Precisamente el tiempo es una de las características fundamentales que definen la obra del artista manchego. Antonio López es igual a tiempo, en presencia o en ausencia. Su obra más conocida, a parte de su jocoso retrato inacabado de la familia real, es la Gran Vía, donde describe en ella precisamente la ausencia de un tiempo donde no se ve ni se escucha la realidad, sino que evidencia la propia ciudad de Madrid, pero eliminando de su avenida el tránsito de la vida.

En segundo lugar, se transmite la dimensionalidad del tiempo a través de la mirada del director, Víctor Erice. La cámara, extensión de sus ojos, retratan su interés por pintar su propio membrillo. Una de las preocupaciones del director durante el rodaje fue la de captar qué ocurre con el fruto, dado que el árbol es uno de los protagonistas. Precisamente, cuando Antonio López fracasa en su intento por pintarlo, el cineasta finaliza la película. Eso sí, no sin antes hacer un pequeño homenaje al árbol, situando la cámara junto a él para devolviéndole su condición natural de ser vivo y no de modelo idealizado.

Y en último lugar, el tiempo alcanza su tercera dimensionalidad cuando los espectadores nos situamos frente al televisor y dedicamos precisamente un trocito de nuestra vida a observar este membrillo. Podría parecer ésta una mera reflexión pseudointelectual pero no sería mencionada si Erice no estuviese señalándonos a nosotros, los espectadores, cuando nos espía a través de la ventana, ya al anochecer, iluminados con la única luz que somos capaces de soportar a esas horas, la emitida por nuestras pantallas. Cuántas horas dedicamos al cabo del día a consumir representaciones ideales de la realidad y qué poco tiempo invertimos en observar la misma, ¿no es cierto?

La luz es otro pilar fundamental de la obra de Antonio López y, por ende, de la película. La ejecución de la pintura-película se realiza durante el veranillo de San Miguel, en otoño, cuando la luz alcanza a irradiar en los objetos con ese dorado que convierte al membrillo en un sol. Una luz que esta irremediablemente ligada al paso del tiempo porque la perdurabilidad del acto pictórico está limitada a ese poco tiempo que tiene el artista por captar la luz que emana de los objetos.

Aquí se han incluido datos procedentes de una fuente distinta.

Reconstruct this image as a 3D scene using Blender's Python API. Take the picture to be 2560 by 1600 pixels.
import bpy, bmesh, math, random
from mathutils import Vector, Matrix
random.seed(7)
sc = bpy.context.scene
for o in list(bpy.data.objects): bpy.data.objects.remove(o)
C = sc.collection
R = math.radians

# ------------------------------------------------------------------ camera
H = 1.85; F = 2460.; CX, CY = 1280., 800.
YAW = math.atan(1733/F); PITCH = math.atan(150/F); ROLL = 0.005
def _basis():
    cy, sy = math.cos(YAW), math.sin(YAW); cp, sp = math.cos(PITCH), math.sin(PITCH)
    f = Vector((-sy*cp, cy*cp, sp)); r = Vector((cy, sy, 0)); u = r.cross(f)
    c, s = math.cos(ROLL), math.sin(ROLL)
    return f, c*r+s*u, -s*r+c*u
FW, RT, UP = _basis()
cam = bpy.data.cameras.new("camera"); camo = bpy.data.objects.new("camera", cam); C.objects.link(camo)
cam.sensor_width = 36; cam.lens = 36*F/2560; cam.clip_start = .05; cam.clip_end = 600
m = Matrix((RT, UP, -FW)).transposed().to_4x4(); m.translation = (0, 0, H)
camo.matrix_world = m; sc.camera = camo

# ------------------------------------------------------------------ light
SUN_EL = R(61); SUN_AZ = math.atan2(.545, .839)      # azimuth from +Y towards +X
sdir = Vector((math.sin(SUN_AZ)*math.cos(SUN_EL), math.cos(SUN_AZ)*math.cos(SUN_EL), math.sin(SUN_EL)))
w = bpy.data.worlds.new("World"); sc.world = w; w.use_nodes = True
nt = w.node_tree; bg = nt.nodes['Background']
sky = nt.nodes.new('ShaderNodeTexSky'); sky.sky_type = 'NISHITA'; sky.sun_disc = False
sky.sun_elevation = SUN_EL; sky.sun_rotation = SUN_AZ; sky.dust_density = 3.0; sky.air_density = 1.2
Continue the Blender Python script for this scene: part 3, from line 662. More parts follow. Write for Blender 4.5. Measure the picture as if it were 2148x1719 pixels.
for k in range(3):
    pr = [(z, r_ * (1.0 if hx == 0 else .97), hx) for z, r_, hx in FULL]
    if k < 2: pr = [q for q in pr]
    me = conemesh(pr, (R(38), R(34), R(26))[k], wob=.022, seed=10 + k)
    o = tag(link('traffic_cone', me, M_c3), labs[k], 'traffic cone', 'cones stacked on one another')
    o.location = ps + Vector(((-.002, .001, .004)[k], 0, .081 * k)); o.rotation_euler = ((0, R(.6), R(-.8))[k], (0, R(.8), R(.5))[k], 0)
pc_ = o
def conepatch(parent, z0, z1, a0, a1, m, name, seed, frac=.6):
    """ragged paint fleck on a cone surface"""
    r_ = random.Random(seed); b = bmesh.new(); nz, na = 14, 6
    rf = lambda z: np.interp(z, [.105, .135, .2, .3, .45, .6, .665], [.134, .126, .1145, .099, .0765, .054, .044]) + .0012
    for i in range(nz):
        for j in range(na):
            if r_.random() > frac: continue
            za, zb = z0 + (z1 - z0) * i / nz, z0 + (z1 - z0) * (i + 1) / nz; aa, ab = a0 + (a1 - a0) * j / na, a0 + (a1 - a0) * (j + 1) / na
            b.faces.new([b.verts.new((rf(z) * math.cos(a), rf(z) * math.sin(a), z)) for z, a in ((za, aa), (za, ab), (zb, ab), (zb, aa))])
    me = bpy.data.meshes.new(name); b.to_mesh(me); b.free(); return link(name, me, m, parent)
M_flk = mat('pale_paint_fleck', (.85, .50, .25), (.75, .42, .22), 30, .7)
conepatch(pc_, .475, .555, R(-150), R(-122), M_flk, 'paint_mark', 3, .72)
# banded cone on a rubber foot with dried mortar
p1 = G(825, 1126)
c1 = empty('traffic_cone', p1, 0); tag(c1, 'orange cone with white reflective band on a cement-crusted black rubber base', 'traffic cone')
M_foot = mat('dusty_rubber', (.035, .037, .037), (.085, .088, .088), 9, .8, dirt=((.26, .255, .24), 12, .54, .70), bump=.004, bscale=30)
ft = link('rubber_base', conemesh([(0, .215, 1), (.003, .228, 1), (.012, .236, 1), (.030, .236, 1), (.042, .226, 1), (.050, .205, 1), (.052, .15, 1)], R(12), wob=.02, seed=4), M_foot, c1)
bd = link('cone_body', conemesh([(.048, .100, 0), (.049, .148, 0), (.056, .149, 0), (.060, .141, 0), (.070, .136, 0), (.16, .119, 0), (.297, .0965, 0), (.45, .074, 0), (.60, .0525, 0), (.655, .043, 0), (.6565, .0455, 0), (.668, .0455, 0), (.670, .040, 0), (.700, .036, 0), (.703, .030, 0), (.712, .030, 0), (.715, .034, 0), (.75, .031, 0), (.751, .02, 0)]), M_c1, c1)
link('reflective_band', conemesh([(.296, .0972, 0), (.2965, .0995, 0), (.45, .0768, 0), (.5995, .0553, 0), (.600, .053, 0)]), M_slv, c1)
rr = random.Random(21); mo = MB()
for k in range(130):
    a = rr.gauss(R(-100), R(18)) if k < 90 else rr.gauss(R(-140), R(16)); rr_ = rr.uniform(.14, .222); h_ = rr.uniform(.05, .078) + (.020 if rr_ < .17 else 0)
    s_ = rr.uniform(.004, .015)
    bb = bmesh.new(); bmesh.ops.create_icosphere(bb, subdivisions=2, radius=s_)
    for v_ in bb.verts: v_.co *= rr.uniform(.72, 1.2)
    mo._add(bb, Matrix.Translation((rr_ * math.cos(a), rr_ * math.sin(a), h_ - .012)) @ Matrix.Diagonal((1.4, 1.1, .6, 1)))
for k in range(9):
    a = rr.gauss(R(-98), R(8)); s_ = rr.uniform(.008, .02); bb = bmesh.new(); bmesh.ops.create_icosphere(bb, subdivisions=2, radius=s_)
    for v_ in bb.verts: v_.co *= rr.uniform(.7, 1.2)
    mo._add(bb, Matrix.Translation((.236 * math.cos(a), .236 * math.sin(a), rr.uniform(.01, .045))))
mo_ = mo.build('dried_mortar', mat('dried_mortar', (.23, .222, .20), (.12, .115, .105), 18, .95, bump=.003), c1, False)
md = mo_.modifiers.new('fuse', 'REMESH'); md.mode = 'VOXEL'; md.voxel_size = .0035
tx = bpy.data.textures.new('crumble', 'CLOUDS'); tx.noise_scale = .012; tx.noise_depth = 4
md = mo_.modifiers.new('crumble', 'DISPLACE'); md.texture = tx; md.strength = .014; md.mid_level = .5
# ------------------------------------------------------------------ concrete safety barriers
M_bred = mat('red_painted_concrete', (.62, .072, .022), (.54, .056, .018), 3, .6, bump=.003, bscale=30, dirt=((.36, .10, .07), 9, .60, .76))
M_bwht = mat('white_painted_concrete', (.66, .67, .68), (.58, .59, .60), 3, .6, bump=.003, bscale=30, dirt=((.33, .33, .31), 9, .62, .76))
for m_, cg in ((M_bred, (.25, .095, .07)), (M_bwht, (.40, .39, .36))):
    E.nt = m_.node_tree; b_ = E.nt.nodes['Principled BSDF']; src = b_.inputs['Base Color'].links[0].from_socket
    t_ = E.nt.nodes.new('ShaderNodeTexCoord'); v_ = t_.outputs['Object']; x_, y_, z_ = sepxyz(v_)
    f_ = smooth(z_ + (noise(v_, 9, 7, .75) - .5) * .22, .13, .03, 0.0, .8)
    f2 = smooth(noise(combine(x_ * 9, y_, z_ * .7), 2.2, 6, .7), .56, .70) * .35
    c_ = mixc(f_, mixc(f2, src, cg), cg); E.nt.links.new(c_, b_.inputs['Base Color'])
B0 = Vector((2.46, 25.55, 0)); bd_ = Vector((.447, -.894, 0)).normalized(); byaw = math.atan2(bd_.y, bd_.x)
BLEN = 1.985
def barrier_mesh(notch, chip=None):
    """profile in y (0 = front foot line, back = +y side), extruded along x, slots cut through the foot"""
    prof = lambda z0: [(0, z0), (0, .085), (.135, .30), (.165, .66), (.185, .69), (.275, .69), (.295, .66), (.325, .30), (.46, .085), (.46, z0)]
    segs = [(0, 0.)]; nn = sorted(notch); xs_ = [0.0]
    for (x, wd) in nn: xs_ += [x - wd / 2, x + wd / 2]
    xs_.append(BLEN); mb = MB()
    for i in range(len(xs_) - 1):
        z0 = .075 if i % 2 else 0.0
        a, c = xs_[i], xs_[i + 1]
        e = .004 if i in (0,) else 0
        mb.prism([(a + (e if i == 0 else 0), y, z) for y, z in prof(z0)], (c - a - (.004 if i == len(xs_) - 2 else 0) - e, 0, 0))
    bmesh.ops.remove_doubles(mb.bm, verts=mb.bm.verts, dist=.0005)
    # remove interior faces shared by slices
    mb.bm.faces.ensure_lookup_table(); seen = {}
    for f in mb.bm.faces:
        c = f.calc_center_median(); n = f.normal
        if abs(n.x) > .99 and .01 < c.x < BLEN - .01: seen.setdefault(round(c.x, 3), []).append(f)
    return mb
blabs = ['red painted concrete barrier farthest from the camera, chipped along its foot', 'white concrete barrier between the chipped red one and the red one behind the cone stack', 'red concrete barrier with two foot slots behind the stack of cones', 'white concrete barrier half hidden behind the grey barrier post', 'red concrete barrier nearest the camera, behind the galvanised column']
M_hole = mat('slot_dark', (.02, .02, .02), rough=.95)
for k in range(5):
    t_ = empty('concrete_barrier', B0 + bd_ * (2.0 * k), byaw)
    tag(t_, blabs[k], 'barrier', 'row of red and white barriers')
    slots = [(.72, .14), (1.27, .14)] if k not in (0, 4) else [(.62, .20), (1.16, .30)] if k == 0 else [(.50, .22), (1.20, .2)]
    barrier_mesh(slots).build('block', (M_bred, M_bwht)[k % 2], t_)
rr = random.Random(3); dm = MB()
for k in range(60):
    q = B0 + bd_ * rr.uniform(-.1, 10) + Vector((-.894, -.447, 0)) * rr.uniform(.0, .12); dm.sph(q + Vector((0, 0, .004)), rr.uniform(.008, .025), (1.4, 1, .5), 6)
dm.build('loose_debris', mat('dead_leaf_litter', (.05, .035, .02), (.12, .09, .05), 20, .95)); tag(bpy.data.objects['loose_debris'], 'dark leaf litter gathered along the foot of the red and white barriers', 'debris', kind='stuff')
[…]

El sueño que narra Antonio López al final de la película completa esta explicación sobre su interés por captar esa luz, ese sol que irradia al membrillo. Una luz que busca inevitablemente cada vez que intenta pintar el membrillo. Por este motivo, como confiesa Antonio López, todos los lienzos que hizo a este membrillo a lo largo de su vida fueron meros dibujos, bocetos de artista, porque sabe que al final no puede luchar contra ese intento fallido de captar la luz. “Nunca hago bocetos, incluso cuando tenía claro lo que quería pintar, el cuadro es, en un primer momento, el propio boceto”.

E inevitablemente, de esta relación luz y tiempo, pueden extraerse por último varias metáforas, vinculados al tránsito de la vida a la muerte y su renacer: la madurez y la podredumbre del fruto, el nacimiento y fracaso del cuadro, o el amanecer y el anochecer con el que comienza y termina la película.

Por este motivo, si se hacen el favor de dedicarle una oportunidad a esta instalación del tiempo, recuerden los versos que García Lorca dedicó en su día al poeta Gerardo Diego: “Quemaré el Partenón por la noche, para empezar a levantarlo por la mañana y no terminarlo nunca”, porque no todo tiene afán de ser acabado, por mucho que nos empeñemos en ponerse a todo un final.